Retiree Marilyn Sneddon finds herself in a similar situation. She is 74 and her husband is 79. They bought an off-the-plan apartment in Melbourne’s CBD in 2012 and moved in two years later.
Buying the apartment was a major part of their retirement plan.
Like Mr Wilmoth, their owners corporation has building orders from the City of Melbourne asking them to remove the combustible cladding from their building by October 2020.
The owners corporation’s insurance premiums increased from $134,000 to $300,000 after the cladding was discovered, too.
CSV has not yet told them whether they will fund the repairs.
“There’s no way we can afford to pay this. I mean, we could empty out our superannuation, I suppose, and live on nothing. But apart from that, it’s just wrong and unfair,” Ms Sneddon told The New Daily.
She and her husband are reluctant to pay for the repairs, as they worry they’ll never see the money again.

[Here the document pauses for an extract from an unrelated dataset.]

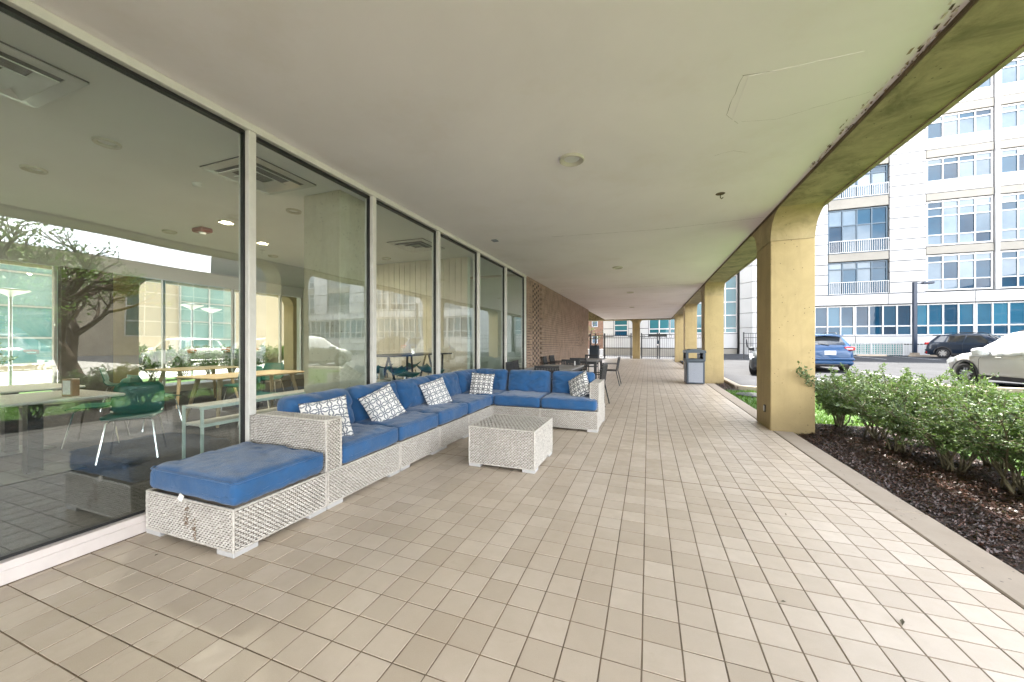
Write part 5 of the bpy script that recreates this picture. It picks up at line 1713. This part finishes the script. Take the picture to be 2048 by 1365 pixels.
    for k in range(5):
        a = math.pi / 2 + 2 * math.pi * k / 5
        M = Matrix.Rotation(-a, 4, 'Y')
        for dlt in (-.05, .05):
            rm.prism([(0, 0)] * 0 or [(.03, -.03 + dlt * .3), (.21, -.022 + dlt), (.21, .022 + dlt), (.03, .03 + dlt * .3)], .05, .075, 'y')
            n4 = 8
            rm.v[-n4:] = [tuple(M @ Vector(p)) for p in rm.v[-n4:]]
    rm.lathe([(.06, .03), (.06, .08), (.0, .085)], seg=16, axis='y')
    wme, rme = wm.mesh('tyre', 'tyre_rubber', True), rm.mesh('rim', ['alloy', 'dark_trim'], True)
    for cx in (RWX, FWX):
        for s in (1, -1):
            w = bpy.data.objects.new('wheel', None); col.objects.link(w); w.parent = t; w.location = (cx, s * .80, WR); w.rotation_euler = (0, 0, 0 if s > 0 else math.pi)
            link('tyre', wme, w); link('rim', rme, w)
    for s in (1, -1):
        m_ = MB(); m_.box(-.06, .06, -.10, .10, -.07, .07, bev=.03); m_.build('mirror', body if not cover else 'cover_cloth', t, loc=(.72, s * 1.0, 1.03))
        h = MB(); h.prism([(1.78, .70), (2.12, .62), (2.14, .72), (1.95, .83), (1.72, .85)], s * .70, s * (.885 if True else .9), 'y')
        h.v = [(x, y * (1 - .12 * max(0, (x - 1.75) / .4)), z) for x, y, z in h.v]; h.build('headlight', 'clear_lamp', t)
        l_ = MB(); l_.box(-.11, .06, -.17, .17, -.075, .075, bev=.02); ll = l_.build('tail_light', 'red_lamp', t, loc=(-2.09, s * .70, .98)); ll.rotation_euler = (0, 0, s * R(18))
        l2 = MB(); l2.box(-.02, .10, -.10, .10, -.018, .018, bev=.006); o2 = l2.build('lens', 'clear_lamp', ll, loc=(-.105, 0, -.01))
        dh = MB()
        for hx in (-.55, .35): dh.box(hx - .09, hx + .09, s * .905 - .012, s * .905 + .012, .86, .89, bev=.006)
        dh.build('door_handle', body, t)
        rr_ = MB(); rr_.tube([(-1.35, s * .56, 1.60), (-1.2, s * .565, 1.665), (-.1, s * .585, 1.69), (.15, s * .585, 1.625)], .016, 6); rr_.build('roof_rail', 'dark_trim', t, smooth=True)
        rf = MB(); rf.box(-.05, .05, -.10, .10, -.09, .05, bev=.01); r_ = rf.build('reflector', 'red_lamp', t, loc=(-2.14, s * .70, .40))
    pl = MB(); pl.box(-.012, .012, -.2, .2, -.085, .085, bev=.004); pl.build('number_plate', 'plate_white', t, loc=(-2.215, 0, .80))
    bp = MB(); bp.box(-2.26, -1.95, -.80, .80, .30, .46, bev=.05); bp.box(-2.245, -1.95, -.84, .84, .47, .60, bev=.05); bp.build('rear_bumper', body, t)
    bp = MB(); bp.box(-2.275, -2.05, -.6, .6, .26, .33, bev=.02); bp.build('bumper_trim', 'dark_trim', t)
    sp_ = MB(); sp_.box(-1.95, -1.66, -.56, .56, 1.53, 1.56, bev=.012); sp_.build('roof_spoiler', body, t)
    wp = MB(); wp.tube([(-2.08, -.02, 1.12), (-2.0, .35, 1.19)], .012, 6); wp.build('wiper', 'dark_trim', t)
    fb = MB(); fb.box(1.9, 2.255, -.66, .66, .28, .44, bev=.05); fb.build('front_bumper', 'dark_trim', t)
    if cover:
        cv = MB(); xs = np.linspace(-1.9, 1.28, 44); m = 26
        for x in xs:
            P = section(x); half = [(P[4][0] + .03, P[4][1] - .05), (P[4][0] + .025, P[4][1] + .04), (P[5][0] + .03, P[5][1]), (P[6][0] + .01, P[6][1] + .03), (P[7][0], P[7][1] + .035), (0, P[8][1] + .04)]
            ful = half + [(-a, z) for a, z in reversed(half[:-1])]
            sarr = np.linspace(0, len(ful) - 1, m)
            for q in sarr:
                i = min(int(q), len(ful) - 2); f = q - i
                w, z = ful[i][0] + (ful[i + 1][0] - ful[i][0]) * f, ful[i][1] + (ful[i + 1][1] - ful[i][1]) * f
                nz = mnoise.fractal(Vector((x * 2.2, w * 2.2, z * 1.5)), 1, 2, 4) * .022
                fold = .018 * math.sin(x * 9 + z * 4 + 3 * mnoise.noise(Vector((x, w, 3))))
                sgn = 1 if w > 0 else -1
                edge = .06 * mnoise.noise(Vector((x * 3, 0, 5))) if q < 1.2 or q > len(ful) - 2.2 else 0
                cv.v.append((x, w + sgn * abs(nz + fold) * (1 if abs(w) > .3 else 0), z + abs(nz) + edge))
        for i in range(len(xs) - 1):
            for k in range(m - 1):
                a = i * m + k; cv.f.append((a, a + 1, a + m + 1, a + m)); cv.m.append(0)
        co = cv.build('windscreen_cover', 'cover_cloth', t, 'full')
        for s in (1, -1):
            mb = MB(); V_, F_ = rounded_grid(.30, .30, .24, .09, 6)
            mb.v = [tuple(v * (1 + .12 * mnoise.noise(v * 9))) for v in V_]; mb.f = F_; mb.m = [0] * len(F_)
            mb.build('mirror_cover', 'cover_cloth', co, 'full', loc=(.72, s * 1.02, 1.03))
    return t
def hd(hx, hy): return math.atan2(hy, hx)
car('parked_car', 'blue hatchback parked nose away, half hidden by the nearest column', (7.2, 21.45, lotz(0, 21.4)), hd(.0, 1), 'paint_blue')
h_ = Vector((-.12, .993)); 
car('parked_car', 'white car under a pale windscreen cover at the right edge', (9.40 - FWX * h_.x + .82 * h_.y + .0, 15.8 - FWX * h_.y - .82 * h_.x, lotz(0, 15)), hd(*h_), 'paint_white', cover=True)
h_ = Vector((math.cos(R(-52)), math.sin(R(-52))))
car('parked_car', 'dark navy sport utility car parked in front of the far railing', (20.62, 33.6, lotz(0, 34)), hd(*h_), 'paint_navy', (1.05, 1.02, 1.04))
h_ = Vector((-math.sin(R(24)), -math.cos(R(24))))
car('parked_car', 'dark grey car peeking out between the two columns', (4.06 - FWX * h_.x - .80 * h_.y, 17.65 - FWX * h_.y + .80 * h_.x, lotz(0, 17)), hd(*h_), 'paint_grey', dark_cladding=False)
car('parked_car', 'silver grey car seen only mirrored in the window panes', (16.2, 17.0, lotz(0, 17)), hd(-.1, 1), 'paint_grey', dark_cladding=False)
car('parked_car', 'white car beyond the lawn tree, seen only mirrored', (15.2, 11.6, LOT0), hd(1, .05), 'paint_white', dark_cladding=False)
car('parked_car', 'dark car beyond the lawn tree, seen only mirrored', (15.3, 5.3, LOT0), hd(1, -.03), 'paint_navy', dark_cladding=False)

# ------------------------------------------------------------------ shrubs, hedge, trees
def leaf_cloud(pts, dirs, size, tint_fn, asp=.5):
    pts = np.asarray(pts); n = len(pts); dirs = np.asarray(dirs)
    d = dirs / np.linalg.norm(dirs, axis=1, keepdims=True)
    r = rng.normal(size=(n, 3)); s = np.cross(d, r); s /= np.linalg.norm(s, axis=1, keepdims=True)
    nn = np.cross(d, s)
    L_ = size * rng.uniform(.5, 1.6, (n, 1)); W_ = L_ * asp * rng.uniform(.7, 1.2, (n, 1))
    base, tip = pts, pts + d * L_
    mid = pts + d * L_ * .5
    a = mid + s * W_ / 2 + nn * L_ * .08; c = mid - s * W_ / 2 + nn * L_ * .08
    V = np.stack([base, a, tip, c], 1).reshape(-1, 3)
    F = np.arange(n * 4).reshape(-1, 4)
    T = np.repeat(tint_fn(n), 4)
    return V, F, T
def shrub_mesh(seed, h=.78, rad=.52, stems=13, twigs=19, leaves=48, leaf=.027, mat='leaf', lean=(0, 0)):
    rr = np.random.default_rng(seed)
    b = MB(); P, D = [], []
    for k in range(stems):
        a = 2 * math.pi * k / stems + rr.normal(0, .3); sp = rr.uniform(.35, 1.0) * rad
        p0 = np.array([rr.normal(0, .05), rr.normal(0, .05), -.02]); p2 = np.array([math.cos(a) * sp + lean[0], math.sin(a) * sp + lean[1], h * rr.uniform(.72, 1.0)])
        p1 = np.array([math.cos(a) * sp * .35, math.sin(a) * sp * .35, h * .45])
        cv = [(1 - t) ** 2 * p0 + 2 * t * (1 - t) * p1 + t * t * p2 + rr.normal(0, .012, 3) * (t > 0) for t in np.linspace(0, 1, 7)]
        b.tube(cv, list(np.linspace(.011, .003, 7)), 5)
        for q in range(twigs):
            t = rr.uniform(.35, 1.0); i = min(int(t * 6), 5); s0_ = cv[i] + (cv[i + 1] - cv[i]) * (t * 6 - i)
            dv = rr.normal(0, 1, 3) * np.array([1, 1, .55]) + np.array([0, 0, .55]); dv /= np.linalg.norm(dv)
            ln = rr.uniform(.12, .30)
            e = s0_ + dv * ln; m_ = s0_ + dv * ln * .5 + rr.normal(0, .012, 3)
            b.tube([s0_, m_, e], [.004, .003, .0015], 4, cap=False)
            for z in range(leaves):
                f = rr.uniform(.12, 1.05); p = s0_ + dv * ln * f + rr.normal(0, .008, 3)
                ld = dv * .7 + rr.normal(0, .75, 3); P.append(p); D.append(ld)
    V, F, T = leaf_cloud(P, D, leaf, lambda n: rr.beta(1.3, 1.3, n))
    sm = b.mesh('stems', 'stem', 'full')
    lo = bulk('leaves', V, F, mat, T)
    me = lo.data; bpy.data.objects.remove(lo)
    return sm, me
VAR = [shrub_mesh(s) for s in (1, 2, 3)]
SH = [(2.72, 6.92, 'shrub at the foot of the nearest column with sparse inner stems'), (2.82, 6.22, 'second hedge shrub from the nearest column'), (2.72, 5.55, 'third hedge shrub from the nearest column'),
      (2.84, 4.95, 'fourth hedge shrub from the nearest column'), (2.92, 4.35, 'hedge shrub cut by the right edge of the view'), (2.95, 3.65, 'hedge shrub just past the right edge'), (3.3, 5.2, 'back row hedge shrub behind the fourth one'),
      (3.35, 6.1, 'back row hedge shrub behind the second one'), (3.4, 4.4, 'back row hedge shrub at the right edge'), (2.95, 2.9, 'hedge shrub beside the camera position')]
for k, (x, y, lab) in enumerate(SH):
    t = thing('shrub', lab, 'shrub', (x, y, bz(x, y)), random.uniform(0, 6.28), 'variegated shrubs along the planting bed')
    sm, lm = VAR[k % 3]
    link('stems', sm, t); o = tag(link('leaves', lm, t), kind='stuff')
    s = random.uniform(.94, 1.08); t.scale = (s, s, random.uniform(.94, 1.05))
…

The most probable cause of yesterday's fire in Spencer Street was a discarded cigarette that ignited combustible material on the balcony. These images from the 26th floor are a reminder for the community to fully extinguish cigarettes & limit items stored on a balcony. pic.twitter.com/AME1BcAjVe
— MFB (@MFB_NEWS) February 5, 2019
“Apparently the council is offering a loan – I’m laughing while I say this – through our rates. But we’re not entering into a loan,” Ms Sneddon said.
“My husband will be 80 next year, and I will be 75. I worked right up until last year, so we’re not entering into a loan at our age. It’s laughable.
“And we’ve been told if individual owners don’t pay, individual apartments will be locked out … it’s scary.”
A spokesperson from the Victorian Government said “owners and councils need to work together towards a sensible solution”.
The revelations came after Australia’s state and federal building ministers met on Friday to discuss the combustible cladding and insurance crises currently engulfing the construction industry.
The ministers failed to find a solution to either problem, and agreed to hold another meeting in April.
Meanwhile, the firefighters’ union told a NSW building inquiry that some products being used to replace non-compliant cladding could enable “fires to burn hotter and faster”.